Ci-dessus à droite : Ils n’ont pas fait la fortune de l’entreprise, mais ont peut-être permis d’améliorer un peu l’ordinaire des familles des environs : ces petits moulins à blé en fonte fabriqués par l’usine Bracq-Laurent pendant la dernière guerre. On peut encore en voir au moulin de la Tourelle d’Achicourt.

Et les dernières années de l’entreprise ?

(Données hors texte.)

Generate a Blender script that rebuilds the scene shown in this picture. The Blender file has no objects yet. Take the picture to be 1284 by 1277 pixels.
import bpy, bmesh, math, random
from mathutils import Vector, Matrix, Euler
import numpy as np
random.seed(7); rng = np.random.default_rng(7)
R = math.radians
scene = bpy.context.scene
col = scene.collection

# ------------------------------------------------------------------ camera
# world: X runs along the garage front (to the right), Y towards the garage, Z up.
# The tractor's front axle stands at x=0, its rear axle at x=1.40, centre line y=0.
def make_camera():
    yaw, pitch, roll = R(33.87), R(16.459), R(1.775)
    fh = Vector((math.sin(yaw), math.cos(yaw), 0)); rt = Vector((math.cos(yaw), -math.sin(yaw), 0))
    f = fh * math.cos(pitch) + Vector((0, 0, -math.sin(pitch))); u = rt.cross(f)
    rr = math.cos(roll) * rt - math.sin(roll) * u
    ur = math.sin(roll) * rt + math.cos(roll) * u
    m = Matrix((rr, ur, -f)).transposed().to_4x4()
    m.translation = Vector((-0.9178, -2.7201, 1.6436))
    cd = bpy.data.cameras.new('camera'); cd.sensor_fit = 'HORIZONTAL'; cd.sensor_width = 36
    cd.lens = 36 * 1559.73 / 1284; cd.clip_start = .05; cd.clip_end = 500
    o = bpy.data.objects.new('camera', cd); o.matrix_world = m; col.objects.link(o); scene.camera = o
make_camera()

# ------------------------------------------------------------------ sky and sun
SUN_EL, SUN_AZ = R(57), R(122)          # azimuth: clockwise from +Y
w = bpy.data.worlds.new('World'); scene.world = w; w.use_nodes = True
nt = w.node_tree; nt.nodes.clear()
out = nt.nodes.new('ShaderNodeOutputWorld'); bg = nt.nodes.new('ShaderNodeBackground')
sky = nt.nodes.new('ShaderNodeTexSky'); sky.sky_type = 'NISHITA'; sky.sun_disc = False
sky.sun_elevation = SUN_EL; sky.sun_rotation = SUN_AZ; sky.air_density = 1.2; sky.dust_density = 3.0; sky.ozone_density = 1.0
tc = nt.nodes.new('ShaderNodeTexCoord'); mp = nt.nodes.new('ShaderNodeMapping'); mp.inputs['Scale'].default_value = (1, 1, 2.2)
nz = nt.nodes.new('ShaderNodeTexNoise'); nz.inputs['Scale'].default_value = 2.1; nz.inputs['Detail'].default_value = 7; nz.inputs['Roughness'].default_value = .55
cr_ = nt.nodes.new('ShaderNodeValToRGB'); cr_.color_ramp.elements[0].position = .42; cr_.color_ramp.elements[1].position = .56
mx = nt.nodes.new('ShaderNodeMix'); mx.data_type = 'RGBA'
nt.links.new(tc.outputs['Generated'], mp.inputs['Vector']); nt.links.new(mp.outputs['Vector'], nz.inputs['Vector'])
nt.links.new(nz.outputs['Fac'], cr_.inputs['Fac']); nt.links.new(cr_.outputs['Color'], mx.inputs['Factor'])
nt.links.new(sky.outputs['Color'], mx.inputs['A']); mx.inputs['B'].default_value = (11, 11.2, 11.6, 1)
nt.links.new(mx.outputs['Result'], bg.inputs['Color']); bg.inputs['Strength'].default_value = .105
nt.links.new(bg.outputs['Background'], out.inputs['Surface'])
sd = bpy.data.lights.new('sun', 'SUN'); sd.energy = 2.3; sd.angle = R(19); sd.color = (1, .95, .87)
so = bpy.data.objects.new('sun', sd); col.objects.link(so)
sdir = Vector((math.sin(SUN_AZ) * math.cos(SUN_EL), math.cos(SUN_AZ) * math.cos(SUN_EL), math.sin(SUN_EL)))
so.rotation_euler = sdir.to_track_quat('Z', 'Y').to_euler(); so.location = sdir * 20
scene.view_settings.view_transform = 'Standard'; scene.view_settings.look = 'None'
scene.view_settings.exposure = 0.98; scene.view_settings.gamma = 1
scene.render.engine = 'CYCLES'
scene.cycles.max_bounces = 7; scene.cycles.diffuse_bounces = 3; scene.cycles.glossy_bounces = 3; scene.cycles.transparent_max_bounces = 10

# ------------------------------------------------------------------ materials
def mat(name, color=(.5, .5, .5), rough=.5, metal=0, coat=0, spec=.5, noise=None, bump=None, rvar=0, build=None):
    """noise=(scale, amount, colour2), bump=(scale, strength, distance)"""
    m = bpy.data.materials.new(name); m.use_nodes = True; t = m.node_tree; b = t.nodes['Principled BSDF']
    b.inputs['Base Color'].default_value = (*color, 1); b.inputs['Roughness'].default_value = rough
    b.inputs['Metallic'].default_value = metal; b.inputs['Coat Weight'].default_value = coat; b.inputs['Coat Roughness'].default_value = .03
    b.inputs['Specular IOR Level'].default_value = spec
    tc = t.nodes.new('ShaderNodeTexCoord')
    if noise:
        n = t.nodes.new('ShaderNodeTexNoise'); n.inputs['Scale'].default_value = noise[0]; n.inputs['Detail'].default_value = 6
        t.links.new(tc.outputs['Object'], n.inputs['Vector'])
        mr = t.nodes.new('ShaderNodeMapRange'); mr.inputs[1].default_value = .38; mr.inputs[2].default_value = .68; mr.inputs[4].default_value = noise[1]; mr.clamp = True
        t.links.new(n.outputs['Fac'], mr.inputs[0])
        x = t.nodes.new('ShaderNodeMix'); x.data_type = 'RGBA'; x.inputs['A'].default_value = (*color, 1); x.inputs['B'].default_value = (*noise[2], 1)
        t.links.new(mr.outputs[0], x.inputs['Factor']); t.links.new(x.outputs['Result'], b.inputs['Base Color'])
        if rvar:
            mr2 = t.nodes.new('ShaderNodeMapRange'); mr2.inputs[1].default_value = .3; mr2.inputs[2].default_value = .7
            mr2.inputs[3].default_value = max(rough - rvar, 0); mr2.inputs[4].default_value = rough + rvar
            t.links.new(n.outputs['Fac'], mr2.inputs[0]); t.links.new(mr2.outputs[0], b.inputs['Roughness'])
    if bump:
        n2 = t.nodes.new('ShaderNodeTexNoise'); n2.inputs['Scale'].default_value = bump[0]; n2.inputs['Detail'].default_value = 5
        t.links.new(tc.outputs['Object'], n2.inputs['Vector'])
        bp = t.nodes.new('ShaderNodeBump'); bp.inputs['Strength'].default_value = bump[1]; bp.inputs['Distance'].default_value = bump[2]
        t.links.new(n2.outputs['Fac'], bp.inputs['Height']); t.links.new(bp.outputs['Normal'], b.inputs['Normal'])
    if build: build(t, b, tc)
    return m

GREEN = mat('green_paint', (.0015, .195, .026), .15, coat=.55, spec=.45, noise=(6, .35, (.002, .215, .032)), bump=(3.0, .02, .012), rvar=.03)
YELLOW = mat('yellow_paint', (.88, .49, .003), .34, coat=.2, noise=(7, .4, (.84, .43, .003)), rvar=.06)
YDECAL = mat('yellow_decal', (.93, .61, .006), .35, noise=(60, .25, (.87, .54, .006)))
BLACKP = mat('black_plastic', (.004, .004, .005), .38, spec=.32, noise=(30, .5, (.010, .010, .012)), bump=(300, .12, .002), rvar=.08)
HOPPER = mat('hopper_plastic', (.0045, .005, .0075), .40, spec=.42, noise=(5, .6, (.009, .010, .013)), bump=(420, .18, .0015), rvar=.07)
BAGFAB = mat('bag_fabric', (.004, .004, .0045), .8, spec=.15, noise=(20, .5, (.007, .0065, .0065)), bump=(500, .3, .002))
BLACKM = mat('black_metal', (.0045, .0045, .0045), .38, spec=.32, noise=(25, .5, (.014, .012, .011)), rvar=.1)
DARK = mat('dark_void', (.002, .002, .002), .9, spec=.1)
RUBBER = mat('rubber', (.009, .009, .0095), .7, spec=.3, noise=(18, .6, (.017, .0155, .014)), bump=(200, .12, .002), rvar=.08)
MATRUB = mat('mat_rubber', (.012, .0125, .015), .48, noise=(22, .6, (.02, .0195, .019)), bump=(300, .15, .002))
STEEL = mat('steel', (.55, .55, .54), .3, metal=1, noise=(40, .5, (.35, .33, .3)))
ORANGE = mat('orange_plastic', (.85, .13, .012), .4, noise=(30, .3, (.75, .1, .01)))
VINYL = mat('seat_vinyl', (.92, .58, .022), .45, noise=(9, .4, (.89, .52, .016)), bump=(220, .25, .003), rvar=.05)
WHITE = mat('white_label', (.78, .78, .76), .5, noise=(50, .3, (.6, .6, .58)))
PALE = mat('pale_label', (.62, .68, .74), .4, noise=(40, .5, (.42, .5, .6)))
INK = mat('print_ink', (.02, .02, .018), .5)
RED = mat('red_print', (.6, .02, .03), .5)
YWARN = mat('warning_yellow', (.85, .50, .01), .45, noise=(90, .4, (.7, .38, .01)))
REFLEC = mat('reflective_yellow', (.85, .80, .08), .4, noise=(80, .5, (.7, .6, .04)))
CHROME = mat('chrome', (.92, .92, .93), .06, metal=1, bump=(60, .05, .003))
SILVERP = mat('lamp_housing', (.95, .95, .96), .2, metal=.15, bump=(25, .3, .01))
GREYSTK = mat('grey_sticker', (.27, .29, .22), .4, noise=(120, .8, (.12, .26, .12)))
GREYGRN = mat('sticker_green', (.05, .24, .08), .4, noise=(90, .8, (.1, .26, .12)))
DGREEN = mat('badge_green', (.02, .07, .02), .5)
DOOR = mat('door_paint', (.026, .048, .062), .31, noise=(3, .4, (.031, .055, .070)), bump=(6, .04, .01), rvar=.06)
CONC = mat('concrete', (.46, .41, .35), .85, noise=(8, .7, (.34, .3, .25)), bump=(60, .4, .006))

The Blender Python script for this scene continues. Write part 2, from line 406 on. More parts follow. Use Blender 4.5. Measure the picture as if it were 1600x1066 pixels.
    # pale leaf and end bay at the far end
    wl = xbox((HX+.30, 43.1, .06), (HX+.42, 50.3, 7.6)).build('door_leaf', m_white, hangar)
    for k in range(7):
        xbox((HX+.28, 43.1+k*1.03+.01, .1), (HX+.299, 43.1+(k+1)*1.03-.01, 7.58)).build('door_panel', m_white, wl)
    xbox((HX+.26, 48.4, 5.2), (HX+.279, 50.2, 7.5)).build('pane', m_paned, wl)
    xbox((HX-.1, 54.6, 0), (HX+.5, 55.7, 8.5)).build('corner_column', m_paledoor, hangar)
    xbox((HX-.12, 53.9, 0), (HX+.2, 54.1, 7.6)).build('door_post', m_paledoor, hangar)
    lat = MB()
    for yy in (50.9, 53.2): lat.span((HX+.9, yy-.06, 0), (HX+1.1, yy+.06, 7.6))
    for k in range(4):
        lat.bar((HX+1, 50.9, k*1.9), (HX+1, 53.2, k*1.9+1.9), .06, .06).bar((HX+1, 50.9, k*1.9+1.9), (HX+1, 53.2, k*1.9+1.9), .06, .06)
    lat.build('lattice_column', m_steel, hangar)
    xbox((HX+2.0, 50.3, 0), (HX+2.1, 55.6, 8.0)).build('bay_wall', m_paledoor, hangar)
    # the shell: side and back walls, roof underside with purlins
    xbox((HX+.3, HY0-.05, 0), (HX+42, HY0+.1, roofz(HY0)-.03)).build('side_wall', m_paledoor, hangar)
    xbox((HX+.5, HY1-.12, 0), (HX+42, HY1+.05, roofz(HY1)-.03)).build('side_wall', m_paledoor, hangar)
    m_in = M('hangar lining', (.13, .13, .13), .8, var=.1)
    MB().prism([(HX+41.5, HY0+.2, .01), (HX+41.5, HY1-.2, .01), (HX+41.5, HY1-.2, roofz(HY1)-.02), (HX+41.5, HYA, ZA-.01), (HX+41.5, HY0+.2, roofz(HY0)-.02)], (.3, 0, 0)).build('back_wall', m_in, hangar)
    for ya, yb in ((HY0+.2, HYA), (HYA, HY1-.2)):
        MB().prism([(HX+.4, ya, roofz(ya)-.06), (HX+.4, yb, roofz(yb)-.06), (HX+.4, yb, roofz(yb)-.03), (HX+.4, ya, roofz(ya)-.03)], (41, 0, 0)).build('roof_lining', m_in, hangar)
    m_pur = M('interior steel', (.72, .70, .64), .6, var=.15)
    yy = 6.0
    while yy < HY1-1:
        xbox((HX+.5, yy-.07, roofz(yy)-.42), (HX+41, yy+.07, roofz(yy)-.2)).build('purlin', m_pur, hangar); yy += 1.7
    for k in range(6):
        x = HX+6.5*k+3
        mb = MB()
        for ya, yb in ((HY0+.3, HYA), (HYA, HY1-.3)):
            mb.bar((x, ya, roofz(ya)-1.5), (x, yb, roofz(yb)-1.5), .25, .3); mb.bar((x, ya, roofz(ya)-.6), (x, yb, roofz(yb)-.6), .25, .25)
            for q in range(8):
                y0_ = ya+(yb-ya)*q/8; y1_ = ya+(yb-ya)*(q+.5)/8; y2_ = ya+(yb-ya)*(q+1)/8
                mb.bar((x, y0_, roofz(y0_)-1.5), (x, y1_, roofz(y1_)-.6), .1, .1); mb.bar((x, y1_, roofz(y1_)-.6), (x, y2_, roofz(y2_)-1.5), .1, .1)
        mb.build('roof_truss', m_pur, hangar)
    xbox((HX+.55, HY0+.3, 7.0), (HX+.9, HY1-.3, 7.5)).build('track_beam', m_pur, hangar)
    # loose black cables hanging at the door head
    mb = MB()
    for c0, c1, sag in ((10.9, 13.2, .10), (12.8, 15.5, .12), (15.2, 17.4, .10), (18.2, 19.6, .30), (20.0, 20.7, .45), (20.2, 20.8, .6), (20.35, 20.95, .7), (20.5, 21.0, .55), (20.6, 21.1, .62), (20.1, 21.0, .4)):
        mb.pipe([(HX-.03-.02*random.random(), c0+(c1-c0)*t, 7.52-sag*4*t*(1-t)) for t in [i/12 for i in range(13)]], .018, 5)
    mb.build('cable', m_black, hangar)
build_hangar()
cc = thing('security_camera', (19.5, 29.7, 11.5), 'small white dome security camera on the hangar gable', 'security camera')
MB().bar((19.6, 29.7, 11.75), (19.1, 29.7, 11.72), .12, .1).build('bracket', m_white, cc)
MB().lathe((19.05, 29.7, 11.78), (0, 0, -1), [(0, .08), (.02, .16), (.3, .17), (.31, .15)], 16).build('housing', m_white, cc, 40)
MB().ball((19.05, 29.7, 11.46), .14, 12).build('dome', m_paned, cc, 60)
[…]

Pierre Bracq :  À partir des années 1970, nous nous soucions de plus en plus de la pérennité de l’entreprise. Dans cette perspective, nous faisons appel au service juridique et fiscal du syndicat des fondeurs pour réaliser un audit approfondi de Bracq-Laurent. Conclusions : les moyens et les structures sont bien adaptés aux besoins, les frais de fabrication sont dans la norme de la profession, mais l’équilibre financier reste fragile. Seule solution pour perdurer: rechercher un repreneur ou un partenaire. Après diverses tentatives infructueuses, un rendez-vous a lieu au siège du Syndicat àParis où nous rencontrons un personnage qui occupe des fonctions de direction dans une entreprise similaire à la nôtre, mais de plus petite taille. Il se dit intéressé par un partenariat avec Bracq-Laurent. Un protocole est signé en 1976 qui aboutit à la création d’une nouvelle société d’exploitation dont il prend la direction. Ce “mariage de raison” a au moins l’avantage de calmer les inquiétudes des banquiers pendant quelque temps. Mais au fil des années l’atmosphère se dégrade, avec la mise en place d’un népotisme grandissant, et qui conduit à écarter peu à peu les responsables de postes clés. Par exemple, en comptabilité, au service achat, jusqu’au chef d’atelier de mécanique, et y compris mon frère Michel. Le brouillard envahit progressivement les comptes de l’entreprise et la visibilité. En avril 1986, le couperet tombe. On m’informe que Bracq-Laurent est placé en redressement judiciaire.Les licenciements vont se succéder jusqu’à la fin de l’année. Le 31 décembre 1986, le dernier jugement du tribunal prononce la liquidation de l’entreprise, avec prolongation d’activité jusque fin mars 1987 pour, je cite, “…terminer les travaux en cours…”. Dont acte.